-- Begin Data segment --

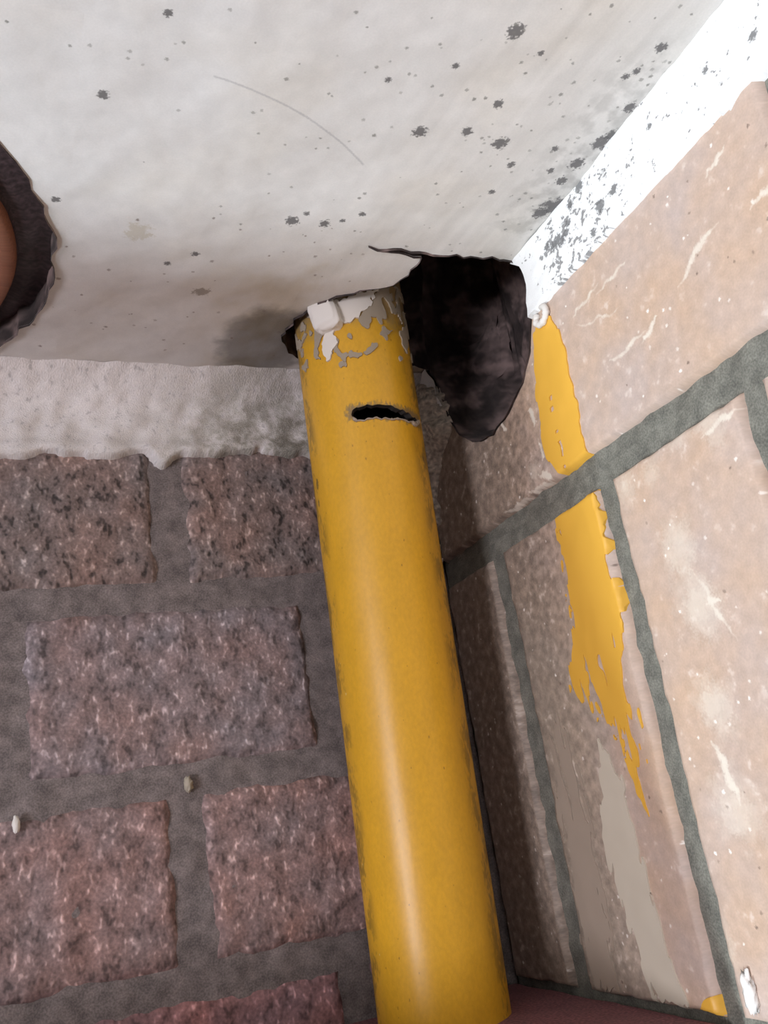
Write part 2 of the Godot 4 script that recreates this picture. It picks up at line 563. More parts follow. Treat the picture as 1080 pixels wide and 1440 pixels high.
# ---- back wall: rough brown blocks under a band of sandy plaster
func make_back_wall() -> void:
	var wall := structure("wall_back")
	var region := Rect2(-4.2, -3.0, 4.2, 3.0)
	var wd := 1536
	var ht := 1100
	var per := wd / 4.2
	var a := stretched(wd, ht, 0.045, 3, 71, 0.55)
	var b := stretched(wd, ht, 0.028, 4, 72, 0.75)
	var c := noise_bytes(wd, ht, 0.16, 3, 73)
	var d := noise_bytes(wd, ht, 0.006, 3, 74)
	var e2 := stretched(wd, ht, 0.09, 2, 75, 0.6)
	var px := PackedByteArray()
	px.resize(wd * ht * 3)
	var bump := PackedByteArray()
	bump.resize(wd * ht)
	for y in ht:
		var top_row := sm(420.0, 330.0, y)
		for x in wd:
			var i := y * wd + x
			var av := a[i] / 255.0
			var bv := b[i] / 255.0
			var ev := e2[i] / 255.0
			var flake := sm(0.60, 0.78, 0.65 * av + 0.35 * ev)
			var fleck := sm(0.66, 0.82, ev) * sm(0.35, 0.6, bv)
			var grain := c[i] / 255.0 - 0.5
			var pit := sm(0.40, 0.24, 0.5 * bv + 0.5 * ev) * (0.5 + 0.6 * top_row)
			var k := 0.89 + 0.30 * grain - 0.24 * pit + 0.36 * (bv - 0.5) + 0.2 * (ev - 0.5)
			var warm := d[i] / 255.0 - 0.5
			var lift := 32.0 * flake + 34.0 * fleck
			px[i * 3] = int(clampf((151.0 + 18.0 * warm) * k + lift, 0, 255))
			px[i * 3 + 1] = int(clampf((135.0 - 4.0 * warm) * k + lift, 0, 255))
			px[i * 3 + 2] = int(clampf((133.0 - 14.0 * warm) * k + lift, 0, 255))
			bump[i] = int(clampf(120.0 + 50.0 * flake + 45.0 * fleck + 70.0 * grain - 60.0 * pit, 0, 255))
	var pic := ImageTexture.create_from_image(Image.create_from_data(wd, ht, false, Image.FORMAT_RGB8, px))
	var bmp := ImageTexture.create_from_image(Image.create_from_data(wd, ht, false, Image.FORMAT_L8, bump))
	var block_mats := []
	for tint in [Color(0.96, 0.93, 0.9), Color(1.0, 0.99, 1.0), Color(1.05, 0.97, 0.95), Color(1.06, 0.9, 0.92)]:
		var m := StandardMaterial3D.new()
		m.albedo_texture = pic
		m.albedo_color = tint
		m.roughness = 0.8
		m.heightmap_enabled = true
		m.heightmap_texture = bmp
		m.heightmap_scale = 0.07
		block_mats.append(m)
	# rows of blocks: [top, bottom, tint, joints right edge/left edge pairs]
	var rows := [
		[-0.3, -0.985, 0, [[-1.245, -0.03], [-2.57, -1.355], [-3.9, -2.67]]],
		[-1.075, -1.765, 1, [[-0.62, -0.03], [-1.94, -0.725], [-3.27, -2.05]]],
		[-1.85, -2.525, 2, [[-1.28, -0.03], [-2.6, -1.38], [-3.92, -2.71]]],
		[-2.61, -3.3, 3, [[-0.65, -0.03], [-1.95, -0.75], [-3.27, -2.05]]],
	]
	for row in rows:
		for k in row[3].size():
			var e: Array = row[3][k]
			var top: float = row[0]
			var bottom: float = row[1]
			var salt: float = top * 7.0 + k * 3.0
			var hf := func(u, v):
				var dd := minf(minf(u - e[0], e[1] - u), minf(v - bottom, top - v)) 
				dd += 0.008 * fine_noise.get_noise_2d(u * 1.2 + salt, v * 1.2)
				return -0.05 * (1.0 - sm(-0.014, 0.05, dd)) + 0.014 * rough_noise.get_noise_2d(u * 5.0 + salt, v * 5.0) + 0.008 * fine_noise.get_noise_2d(u * 2.0, v * 2.0)
			var fine: bool = e[1] > -2.4
			put("block", relief("B", steps(e[0], e[1], 0.03 if fine else 0.1, 0.05), steps(bottom, top, 0.03 if fine else 0.1, 0.05), hf, [], region), block_mats[row[2]], wall)
	# joints
	var mortar := textured(speckle(1024, 1024, Color(0.46, 0.425, 0.415), 0.22, 81, 0.4), 0.95)
	mortar.heightmap_enabled = true
	mortar.heightmap_texture = mortar.albedo_texture
	mortar.heightmap_scale = 0.03
	var jf := func(u, v): return -0.018 + 0.018 * rough_noise.get_noise_2d(u * 6.0, v * 6.0) + 0.01 * fine_noise.get_noise_2d(u, v)
	put("mortar_joint", relief("B", steps(-4.2, 0.02, 0.06), steps(-3.3, 0.0, 0.05), jf, [], Rect2(-4.2, -3.2, 2.1, 2.1)), mortar, wall)
	box_part("wall_slab", Vector3(-18.0, -20.0, -1.6), Vector3(0.0, 1.8, -0.12), plain(Color(0.5, 0.42, 0.42)), wall)
	var far_paint := plain(Color(0.5, 0.42, 0.42))
	box_part("wall_slab", Vector3(-18.0, -20.0, -0.12), Vector3(-4.2, 0.0, -0.01), far_paint, wall)
	box_part("wall_slab", Vector3(-4.2, -20.0, -0.12), Vector3(0.0, -3.3, -0.01), far_paint, wall)
	# plaster band under the ceiling, its lower edge ragged over the blocks
	var bw := 2048
	var bh := 224
	var na := noise_bytes(bw, bh, 0.05, 4, 85)
	var nb := noise_bytes(bw, bh, 0.25, 3, 86)
	var nc := noise_bytes(bw, bh, 0.012, 3, 87)
	var bp := PackedByteArray()
	bp.resize(bw * bh * 3)
	var per2 := bw / 4.2
	for y in bh:
		for x in bw:
			var i := y * bw + x
			var X := -4.2 + x / per2
			var low := y / float(bh)
			var dirt := clampf(sm(-1.5, -0.75, X) * (0.45 + 0.5 * low) + 0.25 * low, 0.0, 1.0) * sm(0.2, 0.75, 0.5 * na[i] / 255.0 + 0.5 * nc[i] / 255.0)
			var k := 0.97 + 0.24 * (nb[i] / 255.0 - 0.5) * (0.4 + dirt) + 0.10 * (na[i] / 255.0 - 0.5)
			k -= 0.1 * sm(0.3, 0.16, na[i] / 255.0)
			k -= 0.42 * dirt
			bp[i * 3] = int(clampf(238.0 * k, 0, 255))
			bp[i * 3 + 1] = int(clampf((233.0 - 2.0 * dirt) * k, 0, 255))
			bp[i * 3 + 2] = int(clampf((231.0 - 18.0 * dirt) * k, 0, 255))
	var band := textured(Image.create_from_data(bw, bh, false, Image.FORMAT_RGB8, bp), 0.9, Image.create_from_data(bw, bh, false, Image.FORMAT_L8, nb), 0.03)
	var edge := func(u): return -0.375 + 0.022 * rough_noise.get_noise_1d(u * 5.0) + 0.016 * fine_noise.get_noise_1d(u * 1.6) - 0.05 * exp(-pow((u + 1.31) / 0.05, 2.0)) - 0.02 * exp(-pow((u + 1.6) / 0.08, 2.0))
	var bf := func(u, v):
		var low: float = edge.call(u)
		var t := sm(low - 0.012, low + 0.02, v)
		var cove := 0.17 * pow(maxf(0.0, 1.0 + v / 0.17), 1.7)
		return lerpf(-0.09, 0.035 + cove, t) + t * (0.014 * rough_noise.get_noise_2d(u * 5.0, v * 5.0 + 20.0) + 0.016 * fine_noise.get_noise_2d(u, v + 20.0) + 0.02 * sm(-0.28, -0.35, v))
	put("plaster_band", relief("B", steps(-4.2, 0.0, 0.02), steps(-0.46, 0.0, 0.012), bf, [], Rect2(-4.2, -0.46, 4.2, 0.46)), band, wall)

func speckle(wd: int, ht: int, c: Color, amount: float, salt: int, blotch := 0.12) -> Image:
	var a := noise_bytes(wd, ht, 0.2, 3, salt)
	var b := noise_bytes(wd, ht, 0.02, 3, salt + 1)
	var px := PackedByteArray()
	px.resize(wd * ht * 3)
	for i in wd * ht:
		var k := 255.0 * (1.0 + amount * 2.0 * (a[i] / 255.0 - 0.5) + blotch * (b[i] / 255.0 - 0.5))
		px[i * 3] = int(clampf(c.r * k, 0, 255))
		px[i * 3 + 1] = int(clampf(c.g * k, 0, 255))
		px[i * 3 + 2] = int(clampf(c.b * k, 0, 255))
	return Image.create_from_data(wd, ht, false, Image.FORMAT_RGB8, px)

# ---- right wall: pinkish tiles under a strip of white plaster
const SIDE := Rect2(0.0, -3.0, 4.5, 3.0)

func tile_picture() -> Image:
	var wd := 1536
	var ht := 1024
	var per := wd / 4.5
	var a := noise_bytes(wd, ht, 0.006, 4, 91)
	var b := noise_bytes(wd, ht, 0.05, 4, 92)
	var c := noise_bytes(wd, ht, 0.3, 2, 93)
	var d := noise_bytes(wd, ht, 0.02, 3, 94)
	var px := PackedByteArray()
	px.resize(wd * ht * 3)
	for y in ht:
		var Y := -y / per
		for x in wd:
			var i := y * wd + x
			var Z := x / per
			var k := 0.97 + 0.10 * (b[i] / 255.0 - 0.5) + 0.07 * (c[i] / 255.0 - 0.5)
			var warm := a[i] / 255.0 - 0.5
			var chalk := 0.55 * sm(0.62, 0.85, b[i] / 255.0) * sm(0.45, 0.75, d[i] / 255.0)
			var R := (201.0 + 10.0 * warm) * k
			var G := (176.0 - 3.0 * warm) * k
			var B := (158.0 - 20.0 * warm) * k
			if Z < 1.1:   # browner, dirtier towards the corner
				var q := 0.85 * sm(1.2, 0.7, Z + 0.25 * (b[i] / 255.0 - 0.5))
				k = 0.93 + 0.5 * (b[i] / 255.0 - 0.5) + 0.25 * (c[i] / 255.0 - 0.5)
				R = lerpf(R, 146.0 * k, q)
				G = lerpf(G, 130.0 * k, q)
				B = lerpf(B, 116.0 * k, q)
			if Y < -1.1 and Z > 0.58 and Z < 1.15:   # greyish wash beside the old paint
				var q := 0.3 * sm(-1.1, -1.7, Y) * sm(0.58, 0.64, Z) * sm(1.15, 1.0, Z) * sm(0.2, 0.6, d[i] / 255.0 + 0.3)
				R = lerpf(R, 184.0, q)
				G = lerpf(G, 176.0, q)
				B = lerpf(B, 160.0, q)
			px[i * 3] = int(clampf(lerpf(R, 226, chalk), 0, 255))
			px[i * 3 + 1] = int(clampf(lerpf(G, 214, chalk), 0, 255))
			px[i * 3 + 2] = int(clampf(lerpf(B, 203, chalk), 0, 255))
	var im := Image.create_from_data(wd, ht, false, Image.FORMAT_RGB8, px)
	var pale := Color(0.9, 0.86, 0.8)
	for q in [[1.57, -0.69, 1.79, -0.7, 0.012], [1.98, -0.64, 2.2, -0.56, 0.016], [1.76, -0.72, 1.86, -0.68, 0.012], [2.32, -0.6, 2.5, -0.62, 0.014], [1.43, -0.42, 1.62, -0.4, 0.01], [1.6, -0.42, 1.8, -0.42, 0.01], [2.2, -0.4, 2.32, -0.38, 0.01], [1.72, -1.5, 1.82, -1.75, 0.012], [1.6, -2.0, 1.66, -2.2, 0.02], [1.74, -1.6, 1.8, -1.62, 0.012], [1.45, -0.47, 1.7, -0.55, 0.008], [1.9, -1.12, 2.08, -1.12, 0.014], [1.0, -0.88, 1.08, -0.93, 0.02], [0.9, -0.92, 1.05, -0.94, 0.014], [1.02, -0.6, 1.05, -0.68, 0.016], [0.78, -0.56, 0.84, -0.6, 0.012], [1.04, -0.75, 1.06, -0.85, 0.01], [0.66, -0.93, 0.9, -0.94, 0.012]]:
		for k in 90:
			var t := k / 89.0
			blot(im, (lerpf(q[0], q[2], t) + 0.02 * rough_noise.get_noise_1d(t * 2.0 + q[0] * 9.0)) * per, -(lerpf(q[1], q[3], t) + 0.02 * rough_noise.get_noise_1d(t * 2.0 + q[1] * 9.0)) * per, q[4] * per * (0.25 + 0.75 * sin(PI * t)) * (0.8 + 0.5 * rough_noise.get_noise_1d(t * 7.0 + q[0])), pale, 0.22)
	for q in [[1.67, -1.4, 0.09], [1.7, -1.62, 0.1], [1.66, -1.9, 0.11], [1.64, -2.2, 0.12], [1.5, -1.12, 0.05], [1.65, -1.1, 0.05], [1.8, -1.1, 0.06], [1.95, -1.12, 0.06], [0.98, -0.85, 0.06], [1.3, -0.36, 0.05], [1.42, -2.6, 0.06]]:
		for k in 5:   # chalky rubbed places
			blot(im, (q[0] + rng.randf_range(-0.03, 0.03)) * per, -(q[1] + rng.randf_range(-0.05, 0.05)) * per, q[2] * per * rng.randf_range(0.5, 1.1), pale, 0.16)
	for i in 420:
		blot(im, rng.randf_range(0.0, 3.2) * per, rng.randf_range(0.3, 2.9) * per, rng.randf_range(0.002, 0.006) * per + 0.6, Color(0.97, 0.95, 0.92), rng.randf_range(0.4, 0.95))
	for i in 160:
		blot(im, rng.randf_range(0.3, 3.2) * per, rng.randf_range(0.3, 2.9) * per, rng.randf_range(0.002, 0.005) * per + 0.5, Color(0.42, 0.35, 0.31), rng.randf_range(0.3, 0.7))
	return im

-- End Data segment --

What you have to do -
Identify every line above that includes the word "lerpf", and show those lines.

The solution -
		return lerpf(-0.09, 0.035 + cove, t) + t * (0.014 * rough_noise.get_noise_2d(u * 5.0, v * 5.0 + 20.0) + 0.016 * fine_noise.get_noise_2d(u, v + 20.0) + 0.02 * sm(-0.28, -0.35, v))
				R = lerpf(R, 146.0 * k, q)
				G = lerpf(G, 130.0 * k, q)
				B = lerpf(B, 116.0 * k, q)
				R = lerpf(R, 184.0, q)
				G = lerpf(G, 176.0, q)
				B = lerpf(B, 160.0, q)
			px[i * 3] = int(clampf(lerpf(R, 226, chalk), 0, 255))
			px[i * 3 + 1] = int(clampf(lerpf(G, 214, chalk), 0, 255))
			px[i * 3 + 2] = int(clampf(lerpf(B, 203, chalk), 0, 255))
			blot(im, (lerpf(q[0], q[2], t) + 0.02 * rough_noise.get_noise_1d(t * 2.0 + q[0] * 9.0)) * per, -(lerpf(q[1], q[3], t) + 0.02 * rough_noise.get_noise_1d(t * 2.0 + q[1] * 9.0)) * per, q[4] * per * (0.25 + 0.75 * sin(PI * t)) * (0.8 + 0.5 * rough_noise.get_noise_1d(t * 7.0 + q[0])), pale, 0.22)